In his new book, Ready to Win, Matthew Mitchell, the former head coach of the greatly triumphant University of Kentucky women’s basketball team, offers secrets for sustained success that he honed through his 20-year coaching career in NCAA collegiate basketball. His method focuses on attaining a mindset of world-class preparation that promises to position readers to win over the long term, whatever their pursuit.
Ready to Win’s underlying premise is that consistent and diligent preparation effectively positions anyone to win over and over through the long run. Committing to driving toward excellence, and doing what is necessary to get there, provides a confidence boost when facing any high pressure situation.
Mitchell states, “A well-prepared leader and his team may lose individual battles, but overall, a consistently prepared leader literally cannot lose.”
Packed with entertaining and edifying anecdotes from coaching that involve dissecting wins, losses, and swerves, Mitchell keeps his discussion on how to achieve championship-level preparation lively and relatable for readers looking for a path to success.
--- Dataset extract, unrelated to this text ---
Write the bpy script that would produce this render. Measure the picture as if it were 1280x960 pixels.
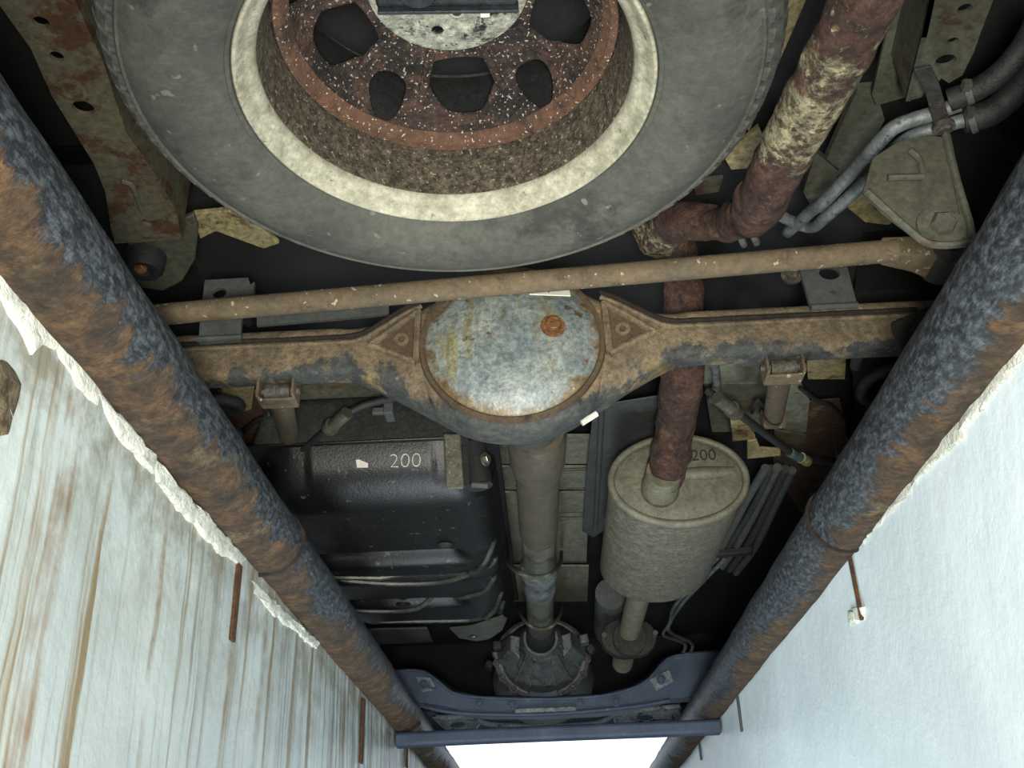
import bpy, bmesh, math, random
from mathutils import Vector, Matrix, noise
for o in list(bpy.data.objects): bpy.data.objects.remove(o)
rnd = random.Random(7)
SC = bpy.context.scene
COL = SC.collection
PI = math.pi

# ------------------------------------------------------------------ camera
F = 1250.0                                  # focal length in pixels of the 1280 wide frame
PITCH, YAW, ROLL = math.radians(28.08), math.radians(1.40), math.radians(2.0)
CAM = Vector((0, 0, -0.536))
hd = Vector((-math.sin(YAW), math.cos(YAW), 0)); rt = Vector((math.cos(YAW), math.sin(YAW), 0)); zz = Vector((0, 0, 1))
fwd = hd*math.cos(PITCH) + zz*math.sin(PITCH)
upv = zz*math.cos(PITCH) - hd*math.sin(PITCH)
cr = rt*math.cos(ROLL) - upv*math.sin(ROLL)
cu = upv*math.cos(ROLL) + rt*math.sin(ROLL)
cam_d = bpy.data.cameras.new('camera'); cam = bpy.data.objects.new('camera', cam_d); COL.objects.link(cam)
cam_d.lens = 36.0*F/1280; cam_d.sensor_width = 36.0; cam_d.clip_start = 0.01
m = Matrix((cr, cu, -fwd)).transposed().to_4x4(); m.translation = CAM; cam.matrix_world = m
SC.camera = cam
# ------------------------------------------------------------------ world, lamp, exposure
w = bpy.data.worlds.new('sky'); SC.world = w; w.use_nodes = True
bg = w.node_tree.nodes['Background']; bg.inputs[0].default_value = (0.80, 0.90, 1.0, 1); bg.inputs[1].default_value = 2.2
def lamp(name, loc, aim, power, size, col, spread=180):
    d = bpy.data.lights.new(name, 'AREA'); d.shape = 'DISK'; d.size = size; d.energy = power; d.color = col; d.spread = math.radians(spread)
    o = bpy.data.objects.new(name, d); COL.objects.link(o); o.location = loc
    o.rotation_euler = (Vector(aim)-Vector(loc)).to_track_quat('-Z', 'Y').to_euler(); return o
lamp('inspection_lamp', (0.03, -0.10, -0.66), (0.0, 1.9, 0.22), 20, 0.16, (1.0, 0.97, 0.88), 100)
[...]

Starting with how to identify the level of preparation in which we currently fall — casual, cursory, compliant, committed, or constant — he describes the steps to take in committing to advancing to higher levels.
A particularly meaningful chapter discusses how to adopt a mindset of excellence, in which always doing one’s best becomes its own reward and makes for a life well lived. Mitchell shares how he attained this principle both from his father’s approach to giving one’s all to any project, as well as from his Boy Scout leader’s philosophy of leaving every campsite better than they found it. This mindset creates a habit of always driving toward excellence in every pursuit — and is one that serves well for achieving our highest level.
Ready to Win offers an actionable formula for instilling a routine of constant preparation. From clarifying goals — and also subgoals — to determining strategy, and formulating and executing a plan, the framework positions readers to win over and over again. Fundamentally, Mitchell emphasizes that growth should never stop, and growth requires mastering preparation.
Explains Mitchell, “Think of the most successful coaches and business leaders. Was there any chance Warren Buffet was not going to be successful at whatever he chose? Would Pat Summit or John Wooden have failed anywhere? No chance, because they did not leave it up to chance. Focused, constant preparers achieve sustained success.”
Especially useful for readers motivated to get started executing Mitchell’s preparation formula is his downloadable “Ready to Win Journal,” with worksheets to help stay accountable and on track in their winning preparation venture.
Mitchell’s Ready to Win is an invitation to begin believing in ourselves and our ability to attain our goals — in sports, in business, and in life.